== REQUEST ==
Quote the whole listing exactly. Leave the pictures out of your copy.
···
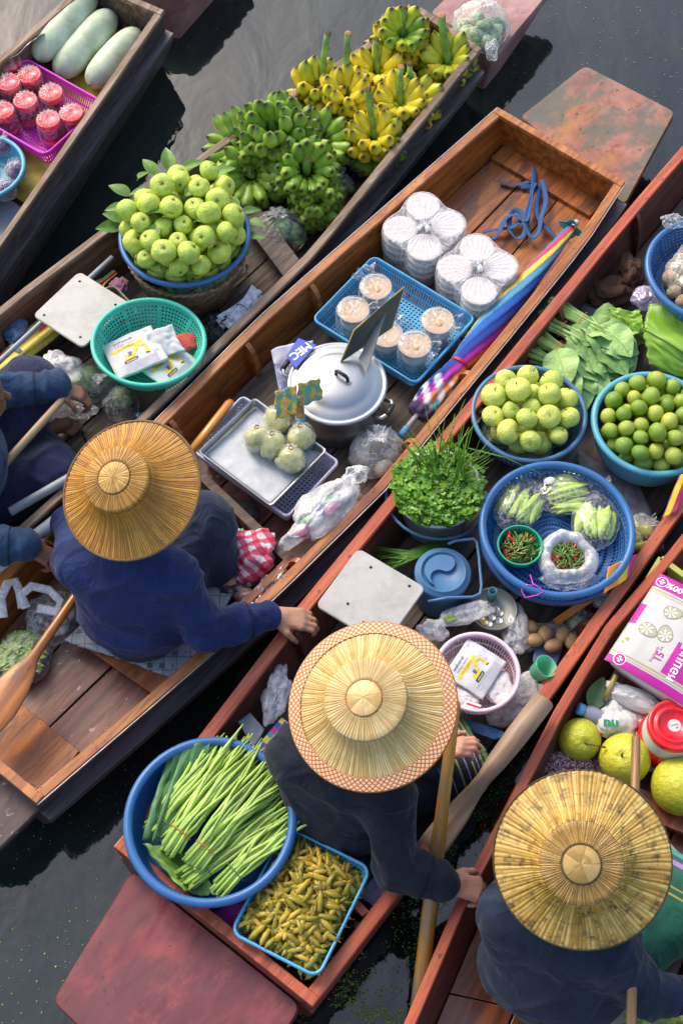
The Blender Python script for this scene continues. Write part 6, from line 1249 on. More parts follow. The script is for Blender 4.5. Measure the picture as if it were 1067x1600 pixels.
for i, (x, y, a, l) in enumerate(((835, 1000, .1, 'long brown fruit nearest the green cup'), (827, 979, -.3, 'round brown fruit half under the clear wrap'), (851, 990, 1.2, 'dark brown fruit in the middle of the brown fruit'), (879, 992, 1.1, 'upright oval brown fruit at the right of its pile'), (864, 1009, .3, 'small brown fruit at the near side of its pile'), (893, 1002, 1.4, 'brown fruit half hidden under the right gunwale'))):
    if mk is None: mk = round_fruit('brown_fruit', M_sap, 0, .82, .04, False)(); m = MB(); m.lathe([(.001, .03), (.10, .01), (.13, -.03)], 10, Matrix.Translation((1.25, 0, 0)) @ Matrix.Rotation(PI/2, 4, 'Y')); m.build('tip', M_stem, mk); mk.data.transform(Matrix.Scale(1.35, 4, (1, 0, 0))); o = mk
    else: o = dup(mk)
    put(o, W(x, y, .235), (0, 0, a), .0245); tag(o, l, 'fruit', 'brown fruit by the right gunwale')
pxsheet('blue_cloth', 'blue cloth scrap under the brown fruit', 'cloth', [(838, 1012), (880, 1008), (870, 1040), (832, 1036)], .2, plain('slate_blue_cloth', (.12, .17, .32), .8), .012)
crumpled('plastic_bag', 'clear bag heap under the brown fruit', 'bag', 850, 995, .17, (.11, .05, .04), 94, M_haze, rot=.2)
gc = thing('green_cup', 'translucent mint green cup lying on its side by the right gunwale', 'cup', W(838, 1052, .30)); M_mint = NT('mint_plastic'); M_mint.P(Base_Color=(.30, .76, .52), Roughness=.25); tr_ = M_mint.new('BsdfTranslucent', {'Color': (.2, .75, .45, 1)}); mx_ = M_mint.new('MixShader', {0: .45, 1: M_mint.b.outputs[0], 2: tr_.outputs[0]}); M_mint.set(M_mint.out.inputs[0], mx_.outputs[0]); M_mint = M_mint.mat
dv = (W(858, 1040, .345)-W(838, 1052, .30)); dv = (dv.normalized()+V((-.1, -.1, .45))).normalized(); m = MB(); m.lathe([(.001, 0), (.026, 0), (.029, .004), (.037, .062), (.039, .064)], 36, dv.to_track_quat('Z', 'X').to_matrix().to_4x4()); m.build('cup_wall', M_mint, gc, solid=.0018)
crumpled('plastic_bag', 'large cloudy bag spread between the pink basket and the mint cup', 'bag', 806, 1095, .22, (.11, .08, .05), 95, M_milk, rot=.5, amp=.4)
pxsheet('blue_sheet', 'shiny blue plastic sheet beyond the striped skirt', 'sheet', [(706, 1128), (716, 1118), (800, 1150), (770, 1158)], .22, plain('shiny_blue_sheet', (.03, .16, .42), .25, .3, ns=8), .01)
crumpled('plastic_bag', 'clear bag by the left gunwale above the woven mat', 'bag', 432, 1085, .27, (.045, .10, .04), 96, M_milk, rot=-.2, amp=.45)
pxsheet('grey_pouch', 'flat grey zip pouch by the left gunwale', 'pouch', [(372, 1128), (392, 1112), (413, 1138), (394, 1168)], .26, plain('grey_pouch', (.20, .23, .28), .4, .2), .008)
wcol = [(.60, .03, .25), (.05, .10, .42), (.72, .62, .06), (.05, .30, .35)]
pxsheet('woven_mat', 'woven mat in pink, yellow and blue squares poking out beside the lady in navy', 'mat', [(396, 1172), (440, 1120), (475, 1150), (440, 1215)], .27, M_col, .006, cfn=lambda u, v: wcol[(int(u*7)+int(v*6)*3) % 4], n=34, fr=6)
# stern: long beans and pods
pxsheet('purple_cloth', 'purple and magenta cloth under the basin at the stern', 'cloth', [(330, 1425), (400, 1380), (470, 1480), (420, 1500)], .30, plain('purple_cloth', (.12, .03, .13), .8, .4, ns=9, c2=(.4, .03, .25)), .012)
pxsheet('grey_cloth', 'grey lavender cloth corner between pod basket and right gunwale', 'cloth', [(560, 1400), (600, 1350), (628, 1362), (590, 1420)], .30, plain('grey_lavender_cloth', (.16, .15, .22), .8, .3, ns=20), .012)
sb = W(331, 1281, .445); basin('plastic_basin', 'wide blue basin of long beans resting on the stern of the red boat', 'basin', 329, 1281, .445, .250, .11, .20, M_blue, perf=0, K=100, rimr=.015)
lf = thing('lotus_leaf', 'dark green folded lotus leaf lining the long bean basin', 'leaf', W(260, 1260, .40)); o0 = W(260, 1260, .40)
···
== SOLUTION FOR THIS TASK ==
The Blender Python script for this scene continues. Write part 6, from line 1249 on. More parts follow. The script is for Blender 4.5. Measure the picture as if it were 1067x1600 pixels.
for i, (x, y, a, l) in enumerate(((835, 1000, .1, 'long brown fruit nearest the green cup'), (827, 979, -.3, 'round brown fruit half under the clear wrap'), (851, 990, 1.2, 'dark brown fruit in the middle of the brown fruit'), (879, 992, 1.1, 'upright oval brown fruit at the right of its pile'), (864, 1009, .3, 'small brown fruit at the near side of its pile'), (893, 1002, 1.4, 'brown fruit half hidden under the right gunwale'))):
    if mk is None: mk = round_fruit('brown_fruit', M_sap, 0, .82, .04, False)(); m = MB(); m.lathe([(.001, .03), (.10, .01), (.13, -.03)], 10, Matrix.Translation((1.25, 0, 0)) @ Matrix.Rotation(PI/2, 4, 'Y')); m.build('tip', M_stem, mk); mk.data.transform(Matrix.Scale(1.35, 4, (1, 0, 0))); o = mk
    else: o = dup(mk)
    put(o, W(x, y, .235), (0, 0, a), .0245); tag(o, l, 'fruit', 'brown fruit by the right gunwale')
pxsheet('blue_cloth', 'blue cloth scrap under the brown fruit', 'cloth', [(838, 1012), (880, 1008), (870, 1040), (832, 1036)], .2, plain('slate_blue_cloth', (.12, .17, .32), .8), .012)
crumpled('plastic_bag', 'clear bag heap under the brown fruit', 'bag', 850, 995, .17, (.11, .05, .04), 94, M_haze, rot=.2)
gc = thing('green_cup', 'translucent mint green cup lying on its side by the right gunwale', 'cup', W(838, 1052, .30)); M_mint = NT('mint_plastic'); M_mint.P(Base_Color=(.30, .76, .52), Roughness=.25); tr_ = M_mint.new('BsdfTranslucent', {'Color': (.2, .75, .45, 1)}); mx_ = M_mint.new('MixShader', {0: .45, 1: M_mint.b.outputs[0], 2: tr_.outputs[0]}); M_mint.set(M_mint.out.inputs[0], mx_.outputs[0]); M_mint = M_mint.mat
dv = (W(858, 1040, .345)-W(838, 1052, .30)); dv = (dv.normalized()+V((-.1, -.1, .45))).normalized(); m = MB(); m.lathe([(.001, 0), (.026, 0), (.029, .004), (.037, .062), (.039, .064)], 36, dv.to_track_quat('Z', 'X').to_matrix().to_4x4()); m.build('cup_wall', M_mint, gc, solid=.0018)
crumpled('plastic_bag', 'large cloudy bag spread between the pink basket and the mint cup', 'bag', 806, 1095, .22, (.11, .08, .05), 95, M_milk, rot=.5, amp=.4)
pxsheet('blue_sheet', 'shiny blue plastic sheet beyond the striped skirt', 'sheet', [(706, 1128), (716, 1118), (800, 1150), (770, 1158)], .22, plain('shiny_blue_sheet', (.03, .16, .42), .25, .3, ns=8), .01)
crumpled('plastic_bag', 'clear bag by the left gunwale above the woven mat', 'bag', 432, 1085, .27, (.045, .10, .04), 96, M_milk, rot=-.2, amp=.45)
pxsheet('grey_pouch', 'flat grey zip pouch by the left gunwale', 'pouch', [(372, 1128), (392, 1112), (413, 1138), (394, 1168)], .26, plain('grey_pouch', (.20, .23, .28), .4, .2), .008)
wcol = [(.60, .03, .25), (.05, .10, .42), (.72, .62, .06), (.05, .30, .35)]
pxsheet('woven_mat', 'woven mat in pink, yellow and blue squares poking out beside the lady in navy', 'mat', [(396, 1172), (440, 1120), (475, 1150), (440, 1215)], .27, M_col, .006, cfn=lambda u, v: wcol[(int(u*7)+int(v*6)*3) % 4], n=34, fr=6)
# stern: long beans and pods
pxsheet('purple_cloth', 'purple and magenta cloth under the basin at the stern', 'cloth', [(330, 1425), (400, 1380), (470, 1480), (420, 1500)], .30, plain('purple_cloth', (.12, .03, .13), .8, .4, ns=9, c2=(.4, .03, .25)), .012)
pxsheet('grey_cloth', 'grey lavender cloth corner between pod basket and right gunwale', 'cloth', [(560, 1400), (600, 1350), (628, 1362), (590, 1420)], .30, plain('grey_lavender_cloth', (.16, .15, .22), .8, .3, ns=20), .012)
sb = W(331, 1281, .445); basin('plastic_basin', 'wide blue basin of long beans resting on the stern of the red boat', 'basin', 329, 1281, .445, .250, .11, .20, M_blue, perf=0, K=100, rimr=.015)
lf = thing('lotus_leaf', 'dark green folded lotus leaf lining the long bean basin', 'leaf', W(260, 1260, .40)); o0 = W(260, 1260, .40)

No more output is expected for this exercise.